On nous fit ressortir pour introduire les cambrioleurs et leur lire leur sentence.

Saint-Auban me dît que le jury n’avait statué que sur mon cas, mon acquittement ayant entraîné celui de mes coaccusés. Mais je n’avais été acquitté qu’à une voix, celle du président du jury, il me parla aussi de je ne sais plus quelle irrégularité : Bulot ou le président du tribunal s’étant présenté pendant que délibérait le jury. Du reste cela n’avait plus aucune importance puisque nous étions acquittés. Le verdict fut accueilli par un soupir de soulagement dans toute la presse. C’était la ruine de la tentative de réaction que préméditaient les sphères gouvernementales.

Les formalités pour libérer les veinards furent assez longues. Dire que je n’avais pas le cœur un peu gros en voyant les autres partir, serait mentir. Mais le soulagement d’échapper à vingt ans de bagne atténuait un peu mon désappointement. Je réintégrai la Conciergerie et ensuite Mazas.

Sans que je m’en fusse aperçu pendant les huit jours du procès, la tension avait du être assez forte, car le lendemain, je me réveillai avec un mal de gorge atroce.
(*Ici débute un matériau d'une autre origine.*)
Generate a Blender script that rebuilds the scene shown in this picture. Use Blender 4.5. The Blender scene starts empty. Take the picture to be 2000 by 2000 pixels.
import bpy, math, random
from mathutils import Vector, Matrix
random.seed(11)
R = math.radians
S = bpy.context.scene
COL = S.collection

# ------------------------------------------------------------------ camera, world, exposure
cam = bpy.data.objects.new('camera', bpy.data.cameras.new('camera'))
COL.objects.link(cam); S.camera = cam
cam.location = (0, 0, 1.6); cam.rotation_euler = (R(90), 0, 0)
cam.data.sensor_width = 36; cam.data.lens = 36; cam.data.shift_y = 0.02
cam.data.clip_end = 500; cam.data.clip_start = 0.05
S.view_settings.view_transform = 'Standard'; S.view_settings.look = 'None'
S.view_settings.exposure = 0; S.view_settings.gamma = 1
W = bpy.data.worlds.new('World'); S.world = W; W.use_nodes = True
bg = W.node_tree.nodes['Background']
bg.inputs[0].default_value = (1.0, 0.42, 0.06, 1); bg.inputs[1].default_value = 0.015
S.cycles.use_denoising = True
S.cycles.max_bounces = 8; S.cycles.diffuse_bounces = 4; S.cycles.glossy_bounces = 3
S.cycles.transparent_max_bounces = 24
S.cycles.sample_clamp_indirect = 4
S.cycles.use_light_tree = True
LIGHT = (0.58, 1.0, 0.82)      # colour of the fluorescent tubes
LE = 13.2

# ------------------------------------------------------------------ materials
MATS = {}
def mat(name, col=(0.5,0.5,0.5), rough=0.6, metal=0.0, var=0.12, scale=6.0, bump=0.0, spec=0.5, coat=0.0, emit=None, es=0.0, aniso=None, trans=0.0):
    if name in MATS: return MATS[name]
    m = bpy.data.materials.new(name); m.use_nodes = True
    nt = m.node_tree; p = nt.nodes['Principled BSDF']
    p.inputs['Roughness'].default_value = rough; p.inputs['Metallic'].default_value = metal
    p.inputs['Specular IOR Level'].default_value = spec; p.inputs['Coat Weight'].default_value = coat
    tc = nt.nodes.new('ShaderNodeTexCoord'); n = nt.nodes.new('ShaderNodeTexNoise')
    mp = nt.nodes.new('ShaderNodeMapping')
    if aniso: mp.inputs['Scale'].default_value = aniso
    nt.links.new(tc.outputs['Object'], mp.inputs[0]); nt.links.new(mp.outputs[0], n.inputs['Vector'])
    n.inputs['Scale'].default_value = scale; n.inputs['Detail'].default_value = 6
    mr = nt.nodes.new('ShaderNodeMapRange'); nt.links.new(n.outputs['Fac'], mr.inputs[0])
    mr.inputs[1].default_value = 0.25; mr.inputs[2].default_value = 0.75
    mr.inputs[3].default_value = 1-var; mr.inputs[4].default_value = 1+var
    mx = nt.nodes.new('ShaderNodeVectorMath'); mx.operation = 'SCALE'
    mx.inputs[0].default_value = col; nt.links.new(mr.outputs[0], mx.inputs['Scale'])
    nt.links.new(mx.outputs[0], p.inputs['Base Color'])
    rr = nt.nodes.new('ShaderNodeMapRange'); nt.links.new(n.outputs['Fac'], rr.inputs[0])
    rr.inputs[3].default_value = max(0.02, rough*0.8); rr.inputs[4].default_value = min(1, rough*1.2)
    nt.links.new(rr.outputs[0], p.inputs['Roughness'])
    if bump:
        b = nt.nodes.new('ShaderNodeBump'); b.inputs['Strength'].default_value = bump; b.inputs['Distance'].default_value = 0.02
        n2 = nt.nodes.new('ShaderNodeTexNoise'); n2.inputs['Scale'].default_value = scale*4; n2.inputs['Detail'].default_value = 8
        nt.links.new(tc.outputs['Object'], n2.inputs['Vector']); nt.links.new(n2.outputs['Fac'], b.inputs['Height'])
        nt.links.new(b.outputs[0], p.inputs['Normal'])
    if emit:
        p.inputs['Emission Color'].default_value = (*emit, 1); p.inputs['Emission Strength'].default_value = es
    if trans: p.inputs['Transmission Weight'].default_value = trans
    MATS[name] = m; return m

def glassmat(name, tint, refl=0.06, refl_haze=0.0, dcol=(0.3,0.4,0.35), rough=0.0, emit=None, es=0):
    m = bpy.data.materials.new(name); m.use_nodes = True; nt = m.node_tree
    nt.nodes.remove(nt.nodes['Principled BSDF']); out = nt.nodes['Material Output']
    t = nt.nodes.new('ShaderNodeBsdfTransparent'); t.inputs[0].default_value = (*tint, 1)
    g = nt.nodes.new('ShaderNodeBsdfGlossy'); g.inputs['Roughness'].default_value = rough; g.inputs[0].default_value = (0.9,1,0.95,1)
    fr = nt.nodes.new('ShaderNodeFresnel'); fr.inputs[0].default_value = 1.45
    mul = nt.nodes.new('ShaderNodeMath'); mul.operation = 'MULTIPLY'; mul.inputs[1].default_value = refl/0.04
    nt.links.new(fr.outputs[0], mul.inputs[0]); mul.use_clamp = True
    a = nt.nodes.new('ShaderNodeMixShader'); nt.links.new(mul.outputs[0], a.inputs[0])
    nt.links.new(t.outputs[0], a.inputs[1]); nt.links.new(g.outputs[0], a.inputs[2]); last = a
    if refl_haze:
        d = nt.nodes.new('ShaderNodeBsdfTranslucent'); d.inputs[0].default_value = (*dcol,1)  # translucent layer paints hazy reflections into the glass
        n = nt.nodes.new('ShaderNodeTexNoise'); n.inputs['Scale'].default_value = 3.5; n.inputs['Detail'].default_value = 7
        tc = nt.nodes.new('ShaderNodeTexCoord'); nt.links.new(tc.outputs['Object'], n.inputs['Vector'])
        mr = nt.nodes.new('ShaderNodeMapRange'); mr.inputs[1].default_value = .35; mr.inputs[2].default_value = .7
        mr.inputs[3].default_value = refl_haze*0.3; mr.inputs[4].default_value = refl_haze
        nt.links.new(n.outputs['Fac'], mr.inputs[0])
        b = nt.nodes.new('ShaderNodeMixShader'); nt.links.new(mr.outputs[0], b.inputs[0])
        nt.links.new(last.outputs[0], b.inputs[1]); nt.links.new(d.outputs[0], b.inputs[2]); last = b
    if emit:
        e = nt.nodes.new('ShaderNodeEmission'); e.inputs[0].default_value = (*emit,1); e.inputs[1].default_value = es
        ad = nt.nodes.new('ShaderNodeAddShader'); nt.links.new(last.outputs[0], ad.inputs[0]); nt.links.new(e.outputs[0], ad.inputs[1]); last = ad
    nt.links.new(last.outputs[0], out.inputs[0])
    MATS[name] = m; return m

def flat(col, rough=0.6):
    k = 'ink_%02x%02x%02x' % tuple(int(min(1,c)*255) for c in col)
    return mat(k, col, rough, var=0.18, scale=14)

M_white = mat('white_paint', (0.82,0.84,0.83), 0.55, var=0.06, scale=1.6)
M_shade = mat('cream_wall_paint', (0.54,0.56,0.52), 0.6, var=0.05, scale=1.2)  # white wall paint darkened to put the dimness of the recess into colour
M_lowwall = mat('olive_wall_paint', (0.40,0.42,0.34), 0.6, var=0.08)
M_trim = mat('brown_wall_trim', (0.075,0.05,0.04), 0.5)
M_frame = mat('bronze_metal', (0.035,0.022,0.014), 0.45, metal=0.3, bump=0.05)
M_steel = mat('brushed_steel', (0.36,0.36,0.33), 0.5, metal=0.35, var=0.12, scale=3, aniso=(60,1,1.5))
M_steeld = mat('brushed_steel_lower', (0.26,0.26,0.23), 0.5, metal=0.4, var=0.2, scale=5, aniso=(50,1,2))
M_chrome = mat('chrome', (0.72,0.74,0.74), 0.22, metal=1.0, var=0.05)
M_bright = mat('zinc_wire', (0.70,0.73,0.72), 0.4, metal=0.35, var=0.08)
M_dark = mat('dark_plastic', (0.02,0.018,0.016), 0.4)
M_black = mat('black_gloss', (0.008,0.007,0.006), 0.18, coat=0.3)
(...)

Cela me dura deux ou trois jours.

Je restai à Mazas toute la fin d’août, attendant mon transfert à Clairvaux.

Un jour je demandai à mon gardien d’aller prendre un bain. Il fallut la croix et la bannière pour l’obtenir. Mais, lorsque je demandai des ciseaux pour tailler les ongles de mes orteils, les gardiens se mirent à rire comme des petites folles. Je suppose que c’était un luxe qu’ils ignoraient pour eux-mêmes, tant cela leur paraissait comique. Je n’eus pas mes ciseaux.

Enfin, dans les premiers jours de septembre, un soir, il faisait déjà nuit, on vint me chercher pour être transféré à Clairvaux.